11 Apr 2013

Oh good grief...

I've just seen this 'Ripple' + OpenCoin article go by.

Bangs head on desk.

A lot of people with more money than sense will probably jump in to it hoping it's the next bitcoin. If you figure out which bit they carefully are not mentioning though, you'll be thinking "But why?".

First lets buy in to Ripples. It's the same problem you have with bitcoin. Somehow you need an exchange, and you need some ripples, because ... they vanish every time you do a transaction. M'kay ... So ... I need my Dollars in there somehow, because it says I can do that, but not how. I'm presuming they have some clever idea how to get cash from an account in to the Ripples account. This worries me. Any bank backing for this by any chance?

Oh. And I need some Ripples. I can't just buy those on Ripple with my Dollars in there, because I need Ripples for a transaction. So I need to do that then ... O.o

Hey. I just realised. I'm entering all this information on a single website. Can I have my account stored locally? Well sort of. It's in browser javascript at the moment that does store all the information locally, but buried somewhere in your browser cache and plug in settings. That sounds super fun and not at all prone to go wrong whatsoever. Glad we cleared that up then. Good talk. The information must also get stored on all the servers that keep being mentioned. Apparently all kinds of people are eager to run validating nodes because (I kid you not), straight from Ripples own wiki:

"Who will run validating nodes?

Anyone, with a reputation, who wants to support the network will run a validating node."

Blinks. Uhm. Ok. Moving on!

Now I spend my Dollars on some Euro's. (This is the only good part about Ripples), through a distributed exchange.

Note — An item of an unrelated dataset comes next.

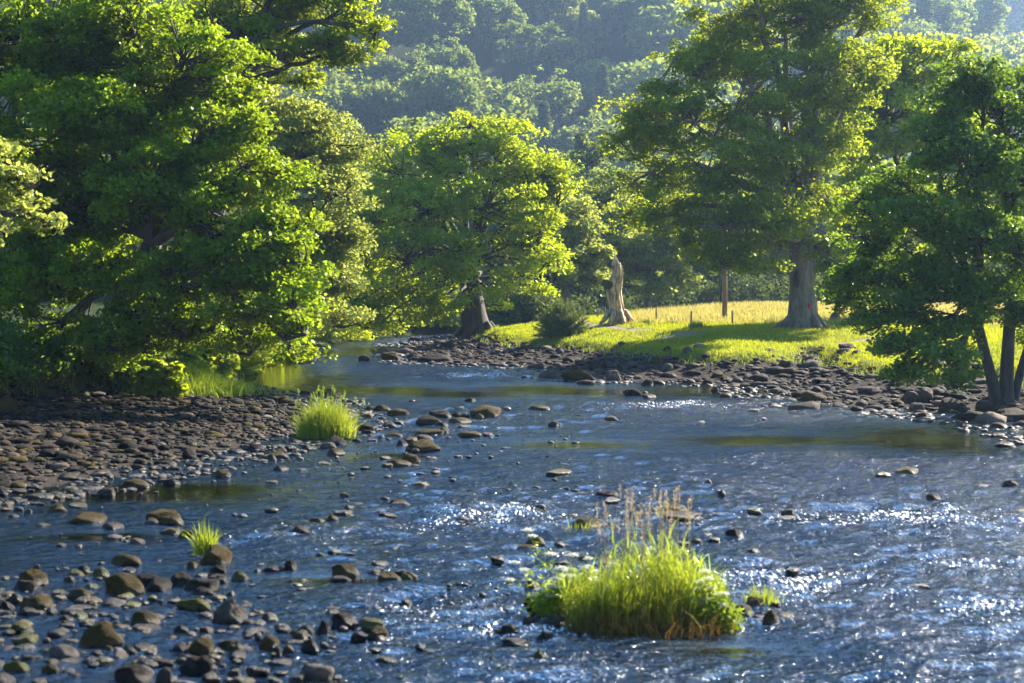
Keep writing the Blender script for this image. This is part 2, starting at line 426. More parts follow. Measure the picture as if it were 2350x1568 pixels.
# how broken the surface is: riffles are rough, pools are calm
rough = .70 + .35 * (n2(ax_ / 2.2, ay_, 5, 51) - .5) * 2
calm = np.zeros_like(ax_)
for g in ((640, 850, 130, 22), (560, 880, 120, 22), (1230, 893, 300, 17), (1600, 896, 160, 11), (1330, 1020, 300, 14), (1750, 1010, 350, 18), (2150, 1010, 220, 30), (400, 1125, 330, 20), (900, 1045, 200, 12),
          (740, 810, 130, 9), (900, 765, 90, 4), (1680, 1490, 190, 26), (250, 1230, 200, 12), (900, 895, 260, 16), (1050, 905, 330, 16), (1350, 900, 330, 14), (620, 870, 150, 50), (560, 840, 160, 40), (300, 1130, 420, 26), (760, 1330, 200, 14)):
    calm = np.maximum(calm, gauss(*g))
rif = np.zeros_like(ax_)
for g in ((2050, 1190, 330, 28), (1750, 1330, 260, 30), (2200, 1290, 220, 22), (1250, 1440, 200, 22), (1000, 1400, 150, 22), (1150, 1180, 160, 26), (2300, 1400, 150, 30), (1550, 930, 220, 8), (1000, 785, 120, 5), (1090, 862, 130, 10), (1150, 755, 60, 3), (600, 1230, 150, 25)):
    rif = np.maximum(rif, gauss(*g))
amp = np.clip(rough * (1 - .97 * calm ** .7) + .95 * rif, .03, 1.8)
pxl = (512 + F * ax_ / ay_) / K
amp = amp * (1 - .45 * (1 - ss(450, 950, pxl)))
hgt = (n2(ax_ * .75, ay_ * 1.25, 1.1, 61, 2) - .5) * .40 + (n2(ax_ * .8, ay_ * 1.3, .42, 63, 2) - .5) * .26
hgt = hgt * amp
nwx = len(wx)
I = (np.arange(len(wy) - 1)[:, None] * nwx + np.arange(nwx - 1)[None, :])
Q = np.stack([I, I + 1, I + nwx + 1, I + nwx], -1).reshape(-1, 4)
m, nt, out, L = mat('river_water')
pos = N(nt, 'NewGeometry').outputs['Position']
aa = N(nt, 'Attribute', attribute_name='amp')
mp = N(nt, 'Mapping'); mp.inputs['Scale'].default_value = (.7, 1.2, 1); L(pos, mp.inputs[0])
w1 = noise(nt, 5.0, 3, .6, mp.outputs[0]); w2 = noise(nt, 17.0, 2, .6, mp.outputs[0])
ad = N(nt, 'Math', operation='MULTIPLY_ADD'); ad.inputs[1].default_value = .22; L(w2.outputs[0], ad.inputs[0]); L(w1.outputs[0], ad.inputs[2])
ml = N(nt, 'Math', operation='MULTIPLY'); L(ad.outputs[0], ml.inputs[0]); L(aa.outputs['Fac'], ml.inputs[1])
bp = N(nt, 'Bump'); bp.inputs['Strength'].default_value = 1; bp.inputs['Distance'].default_value = .32; L(ml.outputs[0], bp.inputs['Height'])
fr = N(nt, 'Fresnel'); fr.inputs['IOR'].default_value = 3.0; L(bp.outputs[0], fr.inputs['Normal'])
gl = N(nt, 'BsdfGlossy'); gl.inputs['Roughness'].default_value = .06; L(bp.outputs[0], gl.inputs['Normal'])
tr = N(nt, 'BsdfTransparent'); tr.inputs[0].default_value = (.55, .52, .36, 1)
mx = N(nt, 'MixShader'); L(fr.outputs[0], mx.inputs[0]); L(tr.outputs[0], mx.inputs[1]); L(gl.outputs[0], mx.inputs[2])
mp2 = N(nt, 'Mapping'); mp2.inputs['Scale'].default_value = (1.0, .42, 1); L(pos, mp2.inputs[0])
f1 = noise(nt, 17, 3, .7, mp2.outputs[0]); f2 = noise(nt, .9, 3, .6, pos)
fa = N(nt, 'Math', operation='MULTIPLY_ADD'); fa.inputs[1].default_value = .16; L(aa.outputs['Fac'], fa.inputs[0]); L(f1.outputs[0], fa.inputs[2])
fb = N(nt, 'Math', operation='MULTIPLY_ADD'); fb.inputs[1].default_value = .20; L(f2.outputs[0], fb.inputs[0]); L(fa.outputs[0], fb.inputs[2])
fm_ = N(nt, 'MapRange'); fm_.inputs[1].default_value = .91; fm_.inputs[2].default_value = .95; L(fb.outputs[0], fm_.inputs[0])
fd = N(nt, 'BsdfDiffuse'); fd.inputs[0].default_value = (.85, .86, .9, 1)  # sun glitter painted as white foam flecks where the water is rough
mf = N(nt, 'MixShader'); L(fm_.outputs[0], mf.inputs[0]); L(mx.outputs[0], mf.inputs[1]); L(fd.outputs[0], mf.inputs[2])
L(mf.outputs[0], out.inputs[0])
MWATER = m
meta(mesh_obj('river_water', np.stack([ax_, ay_, hgt], 1), [Q], MWATER, None, {'amp': amp}, True), kind='structure')

# ------------------------------------------------------------------ stones
def ico(sub):
    b = bmesh.new(); bmesh.ops.create_icosphere(b, subdivisions=sub, radius=1)
    V = np.array([v.co[:] for v in b.verts]); T = np.array([[v.index for v in f.verts] for f in b.faces]); b.free()
    return V, T
ICO = {s: ico(s) for s in (1, 2, 3, 4)}
def rock_shape(seed, sub, cut=.8, lump=.3, point=0):
    V, T = ICO[sub]; V = V.copy(); r = np.random.default_rng(seed)
    V = V * (1 + lump * 1.7 * (fbm(V * 1.3 + seed * 7.3, seed, 3) - .5) * 2)[:, None]
    for k in range(12):
        n = r.normal(size=3); n /= np.linalg.norm(n); d = r.uniform(.55, .9)
        e = (V @ n - d).clip(0); V = V - (e * cut)[:, None] * n
    if point:
        t = ((V[:, 2] + .2) / 1.1).clip(0, 1); V[:, :2] *= (1 - point * t)[:, None]; V[:, 0] += point * .25 * t
        V[:, 2] *= 1.1
    V = V * (1 + .26 * (fbm(V * 3.2 + seed, seed, 3) - .5))[:, None]
    V /= np.abs(V).max(0)
    return V, T
NV = 12
ROCKMESH = {}
def rock_mesh(var, mk, point):
    k = (var, mk, point)
    if k not in ROCKMESH:
        V, T = rock_shape(100 + var, 4 if point else 3, .8 if var % 3 else .5, .34, .62 if point else 0)
        me = bpy.data.meshes.new('rock')
        me.from_pydata(V.tolist(), [], T.tolist()); me.materials.append(RM[mk])
        me.attributes.new('tint', 'FLOAT', 'POINT').data.foreach_set('value', np.full(len(V), .5, np.float32))
        me.polygons.foreach_set('use_smooth', np.ones(len(T), bool)); me.update()
        ROCKMESH[k] = me
    return ROCKMESH[k]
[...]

So if someone matches my offer, it gets filled. That's pretty clever stuff when you might only get part orders filled, and you're trusting that network transaction, because it doesn't seem to be being verified in anything like the same way as bitcoin. There's lag in bitcoin transaction for verification. Anyway ...

I've got my Euro's and lost a few Ripples. How do I get my Euro's out again?

You mean I need to find someone who will buy Euro's from a Ripples account and give me Euro's in my pocket? Wait what ...? Oh and it costs me some more Ripples to do it ... Nice.

Unless of course there's some bank stepping in behind this to say "Don't worry, we'll exchange Ripple Euro's for real Euro's at the exchange rate of x". I'm almost wondering if this is a part bank backed effort to kill bitcoin.

It's DOUBLE the bitcoin problem + tiny ripples vanishing?

The sad bit is, the same witless crew that just ran up a $260 bubble on Bitcoin will rush over to it, with no understanding of it. The anti-bitcoin foghorns will then declare Bitcoin 2 has arrived. And after a few months people will figure out that actually it's cheaper moving money in Bitcoin. What damage it'll do to bitcoin is any one's guess. Right now, laying low might be no bad move for BTC. It coped pretty well with a speculation bubble, but public opinion is determined to see it die. I'm not sure why. Frankenstein like "We don't understand it! Kill it!" going on.